Information provided:
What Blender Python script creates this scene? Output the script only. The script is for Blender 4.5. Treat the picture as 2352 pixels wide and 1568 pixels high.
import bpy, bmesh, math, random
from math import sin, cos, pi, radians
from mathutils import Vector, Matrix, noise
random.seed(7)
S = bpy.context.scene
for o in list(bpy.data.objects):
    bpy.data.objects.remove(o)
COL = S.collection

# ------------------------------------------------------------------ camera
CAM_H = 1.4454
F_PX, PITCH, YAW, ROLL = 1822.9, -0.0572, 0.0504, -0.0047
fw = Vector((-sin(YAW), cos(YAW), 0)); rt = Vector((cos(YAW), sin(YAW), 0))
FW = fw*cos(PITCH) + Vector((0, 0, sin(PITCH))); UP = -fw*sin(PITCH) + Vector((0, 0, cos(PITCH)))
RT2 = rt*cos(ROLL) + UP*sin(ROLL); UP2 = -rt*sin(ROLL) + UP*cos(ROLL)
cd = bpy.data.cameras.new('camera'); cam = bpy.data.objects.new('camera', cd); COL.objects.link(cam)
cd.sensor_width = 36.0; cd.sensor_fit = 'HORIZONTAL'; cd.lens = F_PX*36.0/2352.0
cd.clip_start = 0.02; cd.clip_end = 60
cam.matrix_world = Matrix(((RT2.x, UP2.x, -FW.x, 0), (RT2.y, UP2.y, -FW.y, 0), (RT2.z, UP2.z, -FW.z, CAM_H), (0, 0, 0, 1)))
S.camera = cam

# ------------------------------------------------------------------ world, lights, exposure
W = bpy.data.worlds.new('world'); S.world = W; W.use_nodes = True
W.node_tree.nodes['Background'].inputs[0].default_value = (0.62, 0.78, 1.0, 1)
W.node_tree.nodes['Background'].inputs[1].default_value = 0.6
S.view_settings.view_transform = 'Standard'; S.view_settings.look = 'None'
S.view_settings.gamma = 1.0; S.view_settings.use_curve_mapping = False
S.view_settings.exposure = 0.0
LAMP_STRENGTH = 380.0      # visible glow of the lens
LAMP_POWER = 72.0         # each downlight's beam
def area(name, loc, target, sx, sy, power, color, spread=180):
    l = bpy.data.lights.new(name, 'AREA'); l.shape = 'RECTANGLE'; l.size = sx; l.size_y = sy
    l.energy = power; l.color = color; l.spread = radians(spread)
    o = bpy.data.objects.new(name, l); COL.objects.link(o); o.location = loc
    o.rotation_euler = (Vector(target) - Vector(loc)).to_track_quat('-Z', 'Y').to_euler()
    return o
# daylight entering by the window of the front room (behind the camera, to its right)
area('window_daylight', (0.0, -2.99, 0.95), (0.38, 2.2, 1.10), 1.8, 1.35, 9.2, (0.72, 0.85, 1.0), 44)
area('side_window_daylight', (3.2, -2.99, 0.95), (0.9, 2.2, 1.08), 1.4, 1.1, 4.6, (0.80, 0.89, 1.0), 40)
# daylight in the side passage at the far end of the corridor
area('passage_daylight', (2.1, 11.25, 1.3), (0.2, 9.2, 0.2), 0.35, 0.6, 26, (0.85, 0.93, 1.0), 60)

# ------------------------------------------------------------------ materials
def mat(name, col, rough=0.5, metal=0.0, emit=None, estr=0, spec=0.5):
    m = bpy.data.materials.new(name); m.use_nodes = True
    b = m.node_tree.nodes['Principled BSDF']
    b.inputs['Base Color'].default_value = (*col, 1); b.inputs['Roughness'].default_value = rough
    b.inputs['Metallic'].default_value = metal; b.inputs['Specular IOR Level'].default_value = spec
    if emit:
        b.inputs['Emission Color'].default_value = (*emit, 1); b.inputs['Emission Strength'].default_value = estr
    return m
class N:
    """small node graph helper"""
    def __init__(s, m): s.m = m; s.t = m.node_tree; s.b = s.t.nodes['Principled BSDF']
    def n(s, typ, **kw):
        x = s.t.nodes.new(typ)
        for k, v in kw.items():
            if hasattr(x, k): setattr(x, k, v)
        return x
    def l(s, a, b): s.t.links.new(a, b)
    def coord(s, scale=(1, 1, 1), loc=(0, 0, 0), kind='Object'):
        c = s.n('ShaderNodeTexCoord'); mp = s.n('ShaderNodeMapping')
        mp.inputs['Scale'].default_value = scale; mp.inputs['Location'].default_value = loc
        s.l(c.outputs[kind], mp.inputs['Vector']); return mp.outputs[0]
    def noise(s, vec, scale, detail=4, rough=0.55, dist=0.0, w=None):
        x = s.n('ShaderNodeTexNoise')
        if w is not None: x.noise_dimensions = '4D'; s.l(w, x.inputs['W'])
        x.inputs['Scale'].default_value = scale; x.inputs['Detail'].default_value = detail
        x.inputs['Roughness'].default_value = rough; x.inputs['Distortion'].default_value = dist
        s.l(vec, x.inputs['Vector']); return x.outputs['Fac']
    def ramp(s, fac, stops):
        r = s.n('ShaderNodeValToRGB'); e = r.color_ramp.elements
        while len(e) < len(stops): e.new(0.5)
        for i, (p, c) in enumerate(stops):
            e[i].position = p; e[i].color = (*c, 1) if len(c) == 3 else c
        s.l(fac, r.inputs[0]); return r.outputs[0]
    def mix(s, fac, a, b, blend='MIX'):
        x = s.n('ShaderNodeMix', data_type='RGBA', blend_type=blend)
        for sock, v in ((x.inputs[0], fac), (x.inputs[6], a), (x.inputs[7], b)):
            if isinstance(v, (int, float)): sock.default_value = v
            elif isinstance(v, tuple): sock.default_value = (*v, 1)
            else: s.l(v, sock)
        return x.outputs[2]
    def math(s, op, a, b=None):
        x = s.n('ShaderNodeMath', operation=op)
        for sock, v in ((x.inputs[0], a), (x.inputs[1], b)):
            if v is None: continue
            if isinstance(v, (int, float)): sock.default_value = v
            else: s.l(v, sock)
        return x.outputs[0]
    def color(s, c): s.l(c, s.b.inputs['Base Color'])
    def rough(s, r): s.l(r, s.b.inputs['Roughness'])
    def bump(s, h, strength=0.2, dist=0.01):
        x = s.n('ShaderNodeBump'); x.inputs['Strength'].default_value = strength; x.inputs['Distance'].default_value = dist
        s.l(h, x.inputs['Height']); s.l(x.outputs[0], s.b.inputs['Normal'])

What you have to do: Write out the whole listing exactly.

The completed task:
What Blender Python script creates this scene? Output the script only. The script is for Blender 4.5. Treat the picture as 2352 pixels wide and 1568 pixels high.
import bpy, bmesh, math, random
from math import sin, cos, pi, radians
from mathutils import Vector, Matrix, noise
random.seed(7)
S = bpy.context.scene
for o in list(bpy.data.objects):
    bpy.data.objects.remove(o)
COL = S.collection

# ------------------------------------------------------------------ camera
CAM_H = 1.4454
F_PX, PITCH, YAW, ROLL = 1822.9, -0.0572, 0.0504, -0.0047
fw = Vector((-sin(YAW), cos(YAW), 0)); rt = Vector((cos(YAW), sin(YAW), 0))
FW = fw*cos(PITCH) + Vector((0, 0, sin(PITCH))); UP = -fw*sin(PITCH) + Vector((0, 0, cos(PITCH)))
RT2 = rt*cos(ROLL) + UP*sin(ROLL); UP2 = -rt*sin(ROLL) + UP*cos(ROLL)
cd = bpy.data.cameras.new('camera'); cam = bpy.data.objects.new('camera', cd); COL.objects.link(cam)
cd.sensor_width = 36.0; cd.sensor_fit = 'HORIZONTAL'; cd.lens = F_PX*36.0/2352.0
cd.clip_start = 0.02; cd.clip_end = 60
cam.matrix_world = Matrix(((RT2.x, UP2.x, -FW.x, 0), (RT2.y, UP2.y, -FW.y, 0), (RT2.z, UP2.z, -FW.z, CAM_H), (0, 0, 0, 1)))
S.camera = cam

# ------------------------------------------------------------------ world, lights, exposure
W = bpy.data.worlds.new('world'); S.world = W; W.use_nodes = True
W.node_tree.nodes['Background'].inputs[0].default_value = (0.62, 0.78, 1.0, 1)
W.node_tree.nodes['Background'].inputs[1].default_value = 0.6
S.view_settings.view_transform = 'Standard'; S.view_settings.look = 'None'
S.view_settings.gamma = 1.0; S.view_settings.use_curve_mapping = False
S.view_settings.exposure = 0.0
LAMP_STRENGTH = 380.0      # visible glow of the lens
LAMP_POWER = 72.0         # each downlight's beam
def area(name, loc, target, sx, sy, power, color, spread=180):
    l = bpy.data.lights.new(name, 'AREA'); l.shape = 'RECTANGLE'; l.size = sx; l.size_y = sy
    l.energy = power; l.color = color; l.spread = radians(spread)
    o = bpy.data.objects.new(name, l); COL.objects.link(o); o.location = loc
    o.rotation_euler = (Vector(target) - Vector(loc)).to_track_quat('-Z', 'Y').to_euler()
    return o
# daylight entering by the window of the front room (behind the camera, to its right)
area('window_daylight', (0.0, -2.99, 0.95), (0.38, 2.2, 1.10), 1.8, 1.35, 9.2, (0.72, 0.85, 1.0), 44)
area('side_window_daylight', (3.2, -2.99, 0.95), (0.9, 2.2, 1.08), 1.4, 1.1, 4.6, (0.80, 0.89, 1.0), 40)
# daylight in the side passage at the far end of the corridor
area('passage_daylight', (2.1, 11.25, 1.3), (0.2, 9.2, 0.2), 0.35, 0.6, 26, (0.85, 0.93, 1.0), 60)

# ------------------------------------------------------------------ materials
def mat(name, col, rough=0.5, metal=0.0, emit=None, estr=0, spec=0.5):
    m = bpy.data.materials.new(name); m.use_nodes = True
    b = m.node_tree.nodes['Principled BSDF']
    b.inputs['Base Color'].default_value = (*col, 1); b.inputs['Roughness'].default_value = rough
    b.inputs['Metallic'].default_value = metal; b.inputs['Specular IOR Level'].default_value = spec
    if emit:
        b.inputs['Emission Color'].default_value = (*emit, 1); b.inputs['Emission Strength'].default_value = estr
    return m
class N:
    """small node graph helper"""
    def __init__(s, m): s.m = m; s.t = m.node_tree; s.b = s.t.nodes['Principled BSDF']
    def n(s, typ, **kw):
        x = s.t.nodes.new(typ)
        for k, v in kw.items():
            if hasattr(x, k): setattr(x, k, v)
        return x
    def l(s, a, b): s.t.links.new(a, b)
    def coord(s, scale=(1, 1, 1), loc=(0, 0, 0), kind='Object'):
        c = s.n('ShaderNodeTexCoord'); mp = s.n('ShaderNodeMapping')
        mp.inputs['Scale'].default_value = scale; mp.inputs['Location'].default_value = loc
        s.l(c.outputs[kind], mp.inputs['Vector']); return mp.outputs[0]
    def noise(s, vec, scale, detail=4, rough=0.55, dist=0.0, w=None):
        x = s.n('ShaderNodeTexNoise')
        if w is not None: x.noise_dimensions = '4D'; s.l(w, x.inputs['W'])
        x.inputs['Scale'].default_value = scale; x.inputs['Detail'].default_value = detail
        x.inputs['Roughness'].default_value = rough; x.inputs['Distortion'].default_value = dist
        s.l(vec, x.inputs['Vector']); return x.outputs['Fac']
    def ramp(s, fac, stops):
        r = s.n('ShaderNodeValToRGB'); e = r.color_ramp.elements
        while len(e) < len(stops): e.new(0.5)
        for i, (p, c) in enumerate(stops):
            e[i].position = p; e[i].color = (*c, 1) if len(c) == 3 else c
        s.l(fac, r.inputs[0]); return r.outputs[0]
    def mix(s, fac, a, b, blend='MIX'):
        x = s.n('ShaderNodeMix', data_type='RGBA', blend_type=blend)
        for sock, v in ((x.inputs[0], fac), (x.inputs[6], a), (x.inputs[7], b)):
            if isinstance(v, (int, float)): sock.default_value = v
            elif isinstance(v, tuple): sock.default_value = (*v, 1)
            else: s.l(v, sock)
        return x.outputs[2]
    def math(s, op, a, b=None):
        x = s.n('ShaderNodeMath', operation=op)
        for sock, v in ((x.inputs[0], a), (x.inputs[1], b)):
            if v is None: continue
            if isinstance(v, (int, float)): sock.default_value = v
            else: s.l(v, sock)
        return x.outputs[0]
    def color(s, c): s.l(c, s.b.inputs['Base Color'])
    def rough(s, r): s.l(r, s.b.inputs['Roughness'])
    def bump(s, h, strength=0.2, dist=0.01):
        x = s.n('ShaderNodeBump'); x.inputs['Strength'].default_value = strength; x.inputs['Distance'].default_value = dist
        s.l(h, x.inputs['Height']); s.l(x.outputs[0], s.b.inputs['Normal'])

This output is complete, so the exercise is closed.